EU rejects May’s white paper plan for post Brexit financial services

EU rejects May’s white paper plan for post Brexit financial services

The European Union appears to have dealt a major blow to the UK’s financial services sector in the lead up to Brexit after continental negotiators rejected Prime Minister Theresa May’s plans for the sector as laid out by the British government in its now notorious white paper.

According to the Financial Times, the EU’s chief negotiator Michel Barnier, last Friday told EU ministers that the financial services elements of May’s Brexit plans could not be accepted as they threatened to rob the bloc’s “decision-making autonomy” when it comes to finance.

The UK government’s white paper published following a weekend-long meeting of the Cabinet at Chequers, proposed a new relationship between the highly interconnected financial services sectors of the UK and the EU that would involve a system of so-called “equivalence.”



The UK government plan said it will seek to improve on existing requirements for equivalence of rules between the EU and outside countries.

Equivalence is a framework whereby the EU acknowledges that the legal, regulatory and supervisory regime of a non-EU country is as good as its own, and therefore allows that state access to the financial services sector within the bloc.
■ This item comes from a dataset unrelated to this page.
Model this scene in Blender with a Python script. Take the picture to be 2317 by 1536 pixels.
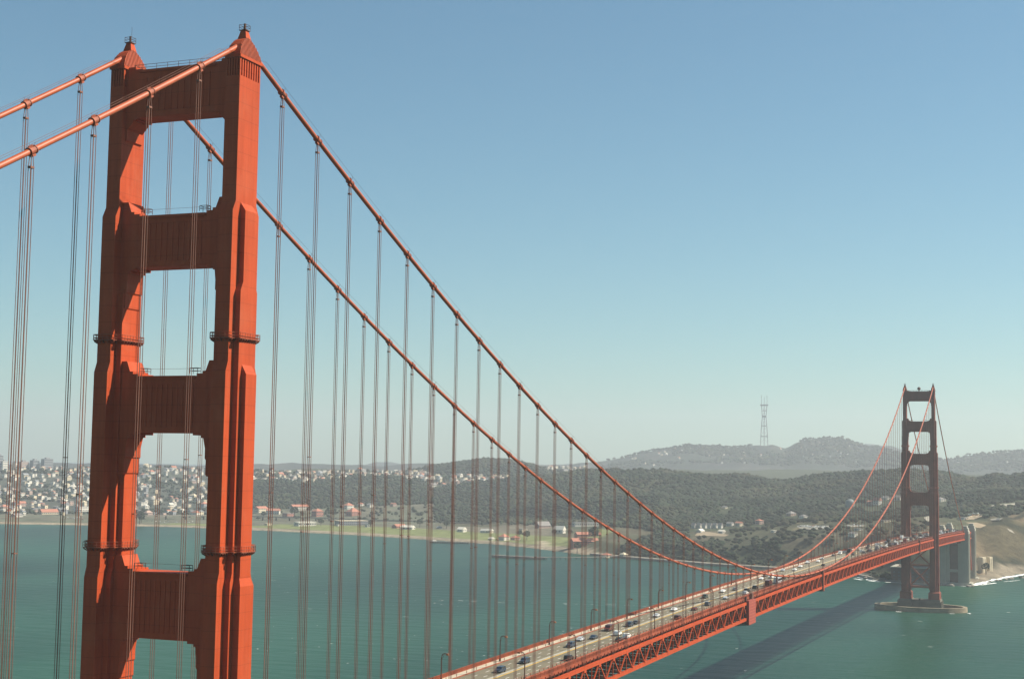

Countries like Singapore and the USA already use a similar system to trade financial services with the EU.

However, Mr Barnier, told European affairs ministers on Friday that the British prime minister’s vision for the City’s relationship with the EU would violate the principle that access rights to the bloc’s financial services market are a gift from Brussels that can be freely withdrawn.

Under current EU rules, the European Commission grants equivalence rights after determining whether other countries’ regulatory regimes, in areas such as capital standards for banks and collateral rules for traders, are as rigorous as the EU’s own. Mr Hammond had previously backed a broader approach of “mutual recognition”, where the EU and UK would grant each other substantial market access rights in exchange for commitments to seek the same regulatory outcomes over time.
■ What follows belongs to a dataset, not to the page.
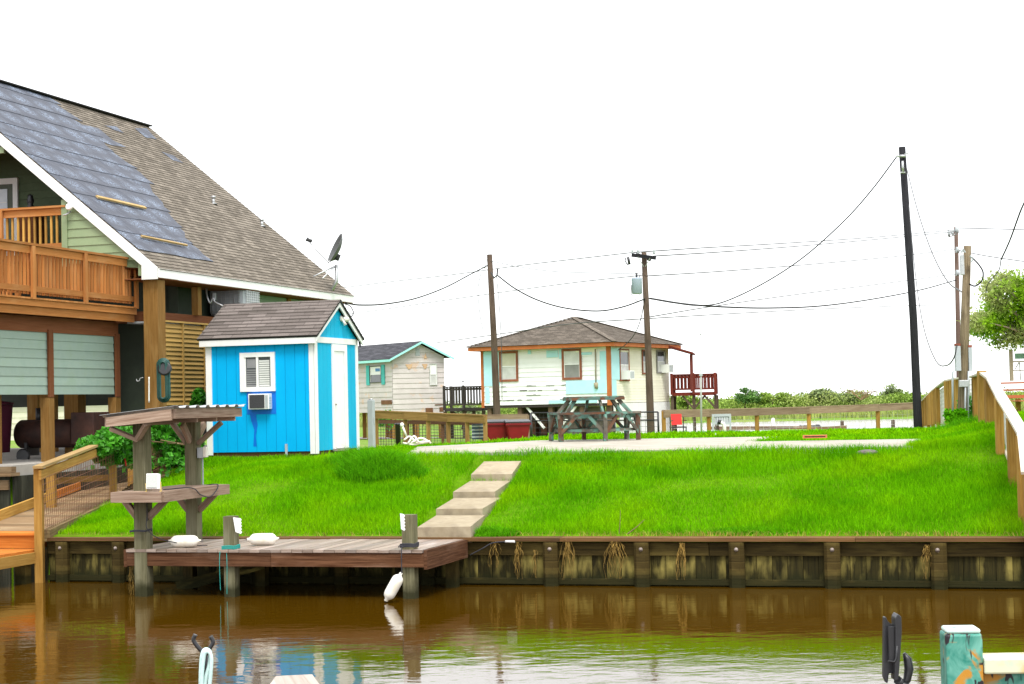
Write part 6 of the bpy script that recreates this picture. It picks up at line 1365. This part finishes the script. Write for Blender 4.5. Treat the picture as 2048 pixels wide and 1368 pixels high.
for i in range(300):
    uu = g.uniform(-140, 150); vv = 262 + g.uniform(0, 26); P = W(uu, vv, .4); hgt = 2.1 + .7 * math.sin(uu * .11) * math.sin(uu * .047 + 2) + g.random() * .9; n_ = 560
    if abs(P.x / P.y) > .42: continue
    d = g.normal(size=(n_, 3)); d /= np.linalg.norm(d, axis=1)[:, None]; d[:, 2] = np.abs(d[:, 2]); q = g.random(n_) ** .35
    pts.append(np.array([P.x, P.y, .3]) + d * q[:, None] * np.array([2.2 + g.random() * 4, 2.5, hgt]) + g.normal(size=(n_, 3)) * np.array([.5, .3, .16]))
o = leaves('thicket', BUSH, np.concatenate(pts), .32, None, 8, .8); tag(o, 'low mixed green thicket along the far bank of the marsh', 'shrubs', kind='stuff')
BUSHD = mat('darker_bush_leaf', (.06, .16, .03), (.13, .25, .05), scale=.3, rough=.7, rnd=.45, trans=.15)
BUSHG = mat('grey_bush_leaf', (.20, .27, .11), (.30, .36, .17), scale=.3, rough=.7, rnd=.4, trans=.15)
for i, (px, ytop, wpx, m_, lb) in enumerate(((1490, 774, 46, BUSHD, 'dark round tree rising above the thicket, nearest the red deck'), (1545, 784, 50, BUSH, 'broad low tree right of the dark round tree in the thicket'), (1640, 777, 44, BUSHG, 'pale windswept tree above the middle of the thicket'), (1700, 783, 36, BUSHG, 'sparse low tree left of the rightmost windswept tree'), (1780, 771, 34, BUSHG, 'pale windswept tree left of the black pole'), (1375, 792, 40, BUSH, 'low bushy tree seen below the red deck'), (925, 806, 60, BUSHG, 'hazy grey green tree seen below the dark deck'))):
    D = 285 if px > 1000 else 110; B = at(px, 815, D); B.z = .4 if px > 1000 else .8; k = D / F; h_ = at(px, ytop, D).z - B.z
    t = thing('marsh_tree', lb, 'tree', B, 0, 'trees in the far thicket'); rx = wpx * k / 2 * 1.5; rz_c = h_ * .42
    cpts = crown(1500, rx, rx * .8, rz_c, 40 + i) + np.array([rx * (.25 if m_ is BUSHG else 0), 0, h_ - rz_c]); leaves('crown', m_, cpts, .36 * k * 12, t, 50 + i, .7)
    mb = MB(); mb.tube([(0, 0, -.3), (.1, 0, h_ * .4), (.3, 0, h_ * .8)], [.16, .12, .05], 6)
    for q in range(5): a = q * 1.3; mb.tube([(.1, 0, h_ * .4), (rx * .5 * math.cos(a), rx * .5 * math.sin(a), h_ * .8)], [.07, .02], 4)
    mb.build('trunk', POLEW, t)
mb = MB(); c = at(1722, 800, 280); [mb.tube(cr_curve([c, c + Vector((rng.uniform(-2, 2), 0, rng.uniform(.8, 1.6))), c + Vector((rng.uniform(-3.2, 3.2), 0, rng.uniform(1.2, 2.4)))], 4), .06, 4, .03) for i in range(14)]; solo(mb, 'bare_tree', RAMPW, 'bare grey branches poking above the right part of the thicket', 'tree')
# a little greenery by the fences
for i, (px, py, D, rx, rz2_, m_, lb) in enumerate(((770, 842, 63, .5, .5, LEAF, 'small green shrub behind the grey post and yard fence'), (1912, 842, 34.6, .22, .22, GRASSD, 'leafy weed at the left foot of the meter pole'), (1945, 838, 35.6, .28, .42, LEAF, 'tall leafy weed right of the meter pole'))):
    c = at(px, py, D); t = thing('shrub', lb, 'shrub', (c.x, c.y, c.z - rz2_), 0); leaves('foliage', m_, crown(700, rx, rx, rz2_, 70 + i) + np.array([0, 0, rz2_]), .09, t, 80 + i, .6); mb = MB(); mb.tube([(0, 0, -.2), (.03, 0, rz2_ * .9)], .015, 4); mb.build('stem', RAMPW, t)

# ------------------------------------------------------------ tree and neighbour deck at the right edge
tb = at(2085, 860, 46); tb.z = 1.2
tr = thing('leafy_tree', 'leafy olive green tree reaching in from the right edge above the fence', 'tree', tb, 0)
TL = mat('tree_leaf', (.18, .38, .012), (.36, .55, .03), scale=.8, rough=.6, rnd=.35, trans=.5, spec=.1, c3=(.42, .42, .22), s3=.8, f3=.75, t3=(.5, .6))
g = np.random.default_rng(77); pts = []; ends = []
for i in range(74):
    px, py = g.uniform(1950, 2170), g.uniform(540, 706); e = ((px - 2062) / 118) ** 2 + ((py - 625) / 86) ** 2
    if e > 1 + g.uniform(-.25, .15): continue
    if px < 1990 and py > 668: continue
    rr_ = g.uniform(.14, .34); n_ = int(4200 * rr_ ** 1.6)
    c = np.array(at(px, py, 46 + g.uniform(-1, 1))); ends.append(Vector(c)); d = g.normal(size=(n_, 3)); d /= np.linalg.norm(d, axis=1)[:, None]; q = g.random(n_) ** .6; pts.append(c + d * q[:, None] * np.array([rr_ * 1.3, rr_ * 1.2, rr_ * .75]) + g.normal(size=(n_, 3)) * .09)
leaves('crown', TL, np.concatenate(pts) - np.array(tb), .10, tr, 9, .5)
mb = MB(); fork = at(2100, 700, 46); mb.tube([tb - Vector((0, 0, .5)), at(2092, 780, 46), fork], [.16, .14, .11], 10); mb.build('trunk', RAMPW, tr, world=True)
for e in ends: 
    mb = MB(); m_ = fork.lerp(e, .5) + Vector((0, 0, .15)); mb.tube(cr_curve([fork, m_, e], 4), [.04 - .0038 * i for i in range(9)], 5); mb.build('branch', wood('bark_grey', (.28, .22, .17), (.40, .33, .26)), tr, world=True)
nd = thing('neighbour_deck', 'red brown deck railing and frame behind the fence at the right edge', 'deck', at(2000, 830, 44), R(-20))
ND = wood('neighbour_stain', (.26, .08, .03), (.38, .13, .06))
def bxw(mb, x0, x1, y0_, y1_, D, dy=.06): a, b_ = at(x0, y1_, D), at(x1, y0_, D); mb.box(a.x, b_.x, a.y - dy / 2, a.y + dy / 2, a.z, b_.z)
for (x0, x1, y0_, y1_) in ((2002, 2120, 762, 768), (2006, 2120, 776, 782), (2008, 2120, 788, 797)):
    mb = MB(); bxw(mb, x0, x1, y0_, y1_, 44); mb.build('rail', ND, nd, world=True)
for x in (2034, 2062, 2100):
    mb = MB(); bxw(mb, x, x + 6, 798, 870, 44.1, .1); mb.build('post', TREAT, nd, world=True)
mb = MB(); bxw(mb, 2010, 2130, 799, 803, 44.3, 2.4); mb.build('floor', ND, nd, world=True)
GW_ = wood('grey_frame_wood', (.22, .19, .13), (.34, .30, .22))
for b_ in ((2020, 2025, 700, 762), (2025, 2120, 720, 725), (2025, 2120, 738, 742), (2060, 2066, 700, 762)):
    mb = MB(); bxw(mb, *b_, 46 if b_[2] == 700 else 46.1); mb.build('frame_post' if b_[2] == 700 else 'frame_rail', GW_, nd, world=True)
mb = MB(); bxw(mb, 2030, 2060, 706, 718, 46.3, .02); mb.build('green_panel', mat('mint', (.3, .55, .4)), nd, world=True)
mb = MB(); mb.tube([at(2030, 738, 46.3), at(2038, 725, 46.3)], .015, 5); mb.tube([at(2039, 725, 46.3), at(2041, 760, 46.3)], .015, 5); mb.build('hanging_cords', MESHW, nd, world=True)

# ------------------------------------------------------------ near objects on the camera's own pier
PAINT = mat('swirled_paint', (.02, .20, .15), (.16, .42, .34), scale=12, rough=.45, rnd=0, c3=(.50, .22, .015), s3=10, f3=.95, t3=(.50, .56), bump=.15, detail=3)
pn = PAINT.node_tree; ns = [x for x in pn.nodes if x.type == 'TEX_NOISE']
for x in ns: x.inputs['Distortion'].default_value = 1.6
nzb = pn.nodes.new('ShaderNodeTexNoise'); nzb.inputs['Scale'].default_value = 13; nzb.inputs['Distortion'].default_value = 2.5; tcb = pn.nodes.new('ShaderNodeTexCoord'); mpb = pn.nodes.new('ShaderNodeMapping'); mpb.inputs['Scale'].default_value = (1, 1, .4); mpb.inputs['Rotation'].default_value = (.5, .4, 0)
pn.links.new(tcb.outputs['Object'], mpb.inputs[0]); pn.links.new(mpb.outputs[0], nzb.inputs['Vector']); mrb = pn.nodes.new('ShaderNodeMapRange'); mrb.inputs['From Min'].default_value = .57; mrb.inputs['From Max'].default_value = .60; pn.links.new(nzb.outputs[0], mrb.inputs[0])
mxb = pn.nodes.new('ShaderNodeMix'); mxb.data_type = 'RGBA'; bs_ = pn.nodes['Principled BSDF']; src = bs_.inputs['Base Color'].links[0].from_socket; pn.links.new(src, mxb.inputs['A']); mxb.inputs['B'].default_value = (.02, .015, .02, 1); pn.links.new(mrb.outputs[0], mxb.inputs['Factor']); pn.links.new(mxb.outputs['Result'], bs_.inputs['Base Color'])
DN = 4.5; kk = DN / F; a = at(1921, 1254, DN); sz = 36 * kk
pp = thing('painted_post', 'near post and rail painted in swirling teal, white and orange', 'railing', (a.x, a.y, .75), R(-4))
mb = MB(); hh = a.z - .75
mb.slab([(-sz * 1.0, -sz, -.9), (sz, -sz, -.9), (sz, sz, -.9), (-sz, sz, -.9)], (0, 0, hh + .9 - .012)); 
mb.build('post', PAINT, pp, bevel=.006)
PTOP = mat('white_streaked_paint', (.70, .72, .66), (.35, .62, .56), scale=14, rough=.45, rnd=0, c3=(.03, .03, .04), s3=18, f3=.9, t3=(.6, .64), spec=.3)
mb = MB(); mb.slab([(-sz * .93, -sz * .93, hh - .0119), (sz * .93, -sz * .93, hh - .0119), (sz * .93, sz * .93, hh - .0119), (-sz * .93, sz * .93, hh - .0119)], (0, 0, .012)); mb.build('post_top', PTOP, pp, bevel=.006)
mb = MB(); zr_ = at(2000, 1310, DN).z - .75; mb.box(sz + .001, 1.3, -.05, .05, zr_ - .04, zr_); mb.build('rail_cap', mat('yellow_white_paint', (.72, .66, .45), (.45, .62, .50), scale=9, rough=.45, rnd=0, c3=(.60, .35, .03), s3=12, f3=.9), pp, bevel=.005); mb = MB(); mb.box(sz + .001, 1.3, -.02, .018, zr_ - .16, zr_ - .041); mb.build('rail', PAINT, pp, bevel=.003)
# black rod holder
P = at(1785, 1300, DN); rh = thing('rod_holder', 'black plastic fishing rod holder clamped near the painted post', 'rod holder', P, R(0))
def nl(x, y, d=0): q = at(x, y, DN + d) - P; return q
mb = MB(); pr = [(1768, 1234), (1772, 1234), (1776, 1243), (1784, 1249), (1791, 1250), (1791, 1322), (1789, 1324), (1776, 1325), (1776, 1330), (1773, 1352), (1768, 1345), (1767, 1300)]
mb.slab([nl(x, y) for x, y in pr[:5]] + [nl(1790, 1344), nl(1784, 1347), nl(1778, 1347), nl(1776, 1366), nl(1772, 1366), nl(1767, 1354)], (0, .02, 0)); mb.build('back_plate', BLACKP, rh, bevel=.002)
mb = MB(); mb.slab([nl(1791, 1236, -.03), nl(1796, 1228, -.03), nl(1803, 1234, -.03), nl(1804, 1262, -.03), nl(1800, 1325, -.03), nl(1797, 1360, -.03), nl(1790, 1362, -.03), nl(1791, 1300, -.03)], (0, .05, 0)); mb.build('side_cheek', BLACKP, rh, bevel=.002)
mb = MB(); mb.tube([nl(1776, 1322, -.03), nl(1789, 1324, -.03), nl(1793, 1316, -.03), nl(1794, 1292, -.03)], .003, 6); mb.box(nl(1775, 1290).x, nl(1790, 1290).x, -.02, -.004, nl(1780, 1320).z, nl(1780, 1252).z); mb.build('cradle', BLACKP, rh)
mb = MB(); mb.tube([nl(1808, 1306, .01), nl(1815, 1318, .01), nl(1818, 1338, .01), nl(1814, 1360, .01), nl(1806, 1369, .01)], [.004, .011, .012, .010, .009], 10); mb.tube([nl(1806, 1364, .01), nl(1806, 1500, .01)], .016, 10); mb.tube([nl(1795, 1360, -.0), nl(1806, 1370, .01)], .012, 8); mb.build('clamp', BLACKP, rh)
# forked black hook with looped rope
P = at(408, 1330, DN); hk = thing('forked_hook', 'black rubber forked hook on a stem at the bottom left', 'hook', P, 0)
mb = MB(); nl2 = lambda x, y, d=0: at(x, y, DN + d) - P
mb.tube(cr_curve([nl2(391, 1269), nl2(387, 1280), nl2(395, 1293), nl2(404, 1303), nl2(408, 1312), nl2(409, 1330)], 4), .0055, 10); mb.build('prong', BLACKP, hk)
mb = MB(); mb.tube(cr_curve([nl2(421, 1272), nl2(426, 1284), nl2(420, 1296), nl2(413, 1306), nl2(410, 1314), nl2(409, 1330)], 4), .0055, 10); mb.build('prong', BLACKP, hk)
mb = MB(); mb.tube([nl2(409, 1312), nl2(408, 1345), nl2(408, 1500)], .010, 10); mb.build('stem', BLACKP, hk)
RP = mat('pale_blue_rope', (.42, .60, .58), (.62, .78, .76), scale=60, rough=.8, rnd=0)
mb = MB(); mb.tube(cr_curve([nl2(400, 1480, -.02), nl2(401, 1400, -.02), nl2(402, 1340, -.02), nl2(405, 1308, -.02), nl2(412, 1299, -.02), nl2(420, 1306, -.02), nl2(419, 1330, -.02), nl2(411, 1360, -.02), nl2(408, 1400, -.02), nl2(410, 1480, -.02)], 6), .0055, 8)
mb.tube(cr_curve([nl2(404, 1480, -.03), nl2(403, 1380, -.03), nl2(407, 1318, -.03), nl2(414, 1303, -.03), nl2(422, 1312, -.03), nl2(422, 1340, -.03), nl2(417, 1400, -.03), nl2(416, 1480, -.03)], 6), .005, 8)
mb.v = [tuple(Vector(v) + P) for v in mb.v]; solo(mb, 'looped_rope', RP, 'pale blue rope looped over the forked black hook', 'rope')
# grey post top
a = at(583, 1352, DN); gp2 = thing('grey_post', 'weathered grey board end just showing at the bottom edge', 'post', (a.x, a.y, .75), R(8)); h_ = a.z - .75
GY = wood('silver_wood', (.22, .18, .15), (.44, .39, .35), c3=(.12, .09, .07), f3=.6)
mb = MB(); mb.slab([(-.075, -.05, h_ - .035), (-.04, .06, h_ - .006), (.055, .06, h_ - .006), (.075, -.05, h_ - .022)], (0, 0, -.04)); mb.build('top_board', GY, gp2, bevel=.003)
mb = MB(); mb.box(-.055, .055, -.035, .05, -1.3, h_ - .078); mb.build('shaft', GY, gp2)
Speaking to reporters after Friday’s meeting, Mr Barnier was careful not to reject the UK’s white paper outright, saying that Brussels would “constructively” engage with the proposals. But he said that the document had raised “many questions” the UK had not yet answered.

He questioned the UK’s plans to remain in the EU’s single market for goods while leaving it for services.

“In products that you use every day, like your telephone, between 20 to 40 per cent of the value of the product is linked to services,”

Mr Barnier said. “How do we avoid unfair competition on services?” Another concern for Brussels centres on the UK’s proposals to have access to the single market for goods without having to apply all of the bloc’s product standards.

“The UK says ready to align on goods, but only for standards controlled at the border,” he said. “The UK will not align to agri-food rules, for example, on pesticides or GMOs because compliance is not policed at the frontier. So how can we protect the European consumer?”